Having graduated in the mid-nineties myself, I was amazingly surprised at the most realistic depiction of the time period that I've seen set to film.  The soundtrack, subject matter, and dialogue (when discussing Luke's sadness, Squires asks "Is it Kurt Cobain?") all mesh together perfectly in the script penned by Josh Levine, who also helmed the director's chair.  With the exception of living on the west coast instead of the east (we played more Tupac than Biggie here), I felt like I was back in the given time period.
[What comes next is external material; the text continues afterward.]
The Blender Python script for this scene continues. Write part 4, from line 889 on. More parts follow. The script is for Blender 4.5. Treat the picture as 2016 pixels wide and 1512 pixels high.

The respective acting chops of Josh Peck and Ben Kingsley are at the top of their game here, as both give multi-layered performances of characters trying to embrace, or at least make it through, the pain of life and love.  The real surprise though, is Olivia Thirby (known best for the role of Leah in Juno), in her portrayal of Stephanie, Kingsley's step-daughter and Peck's love interest.  Besides being downright gorgeous, she gives a commanding performance of a teenage girl straddling the line between easy shallowness and the depths of pain.  She is the cool in the movie, and makes eyes transfix to the screen with the greatest of ease.  She is one to look out for (and with six movies either completed or in post-production, my guess is you won't have much choice in the matter…).
With a soundtrack so killer as to make me rush out to the store to purchase it directly after the movie, dialogue written to contain both funny and saddening moments, and top notch performances, The Wackness is the can't miss movie of the summer.  Unfortunately, most people out there won't see it.